Gross revenue rose to £346.9m in 2011 from £318.8m in 2010 while net revenue jumped to £248.5m from £230.5m the year before.
Earnings before interest, tax, depreciation and amortisation (EBITDA) climbed to £134.9m from £124.6m in 2010, while profit before tax advanced to £70.3m from £42.4m the year before.
Underlying earnings per share rose to 19.1p, shy of market forecasts of 19.58p but up from 17.6p in 2010.
"Our balance sheet position strengthened significantly through continued deleveraging and it was pleasing to see the group move into a net cash position in advance of the year end as a result.
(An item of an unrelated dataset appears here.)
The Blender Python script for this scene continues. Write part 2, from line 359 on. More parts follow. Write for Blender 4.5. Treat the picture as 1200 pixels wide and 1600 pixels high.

This improved financial performance and balance sheet resilience has allowed a 13 per cent increase in the final dividend," Bonham-Carter said.
The final dividend is 5.3p, up from 4.7p in 2010. This moves the full year dividend up to 7.8p, above the market consensus forecast of 7.64p.
The net cash position as at 31st of December 2011 was positive at £7.4m, a big turnaround from net debt of £62.7m at the end of 2010.
"While financial assets have rallied sharply since the end of the year, the economic outlook remains uncertain. Markets are likely to remain volatile and fund flows subdued in the near term as a result. However, the long term growth drivers for the savings market remain intact and so we remain focused on delivering strong fund performance for our clients and investing in our business to capitalise on these opportunities when sentiment improves," Bonham-Carter said.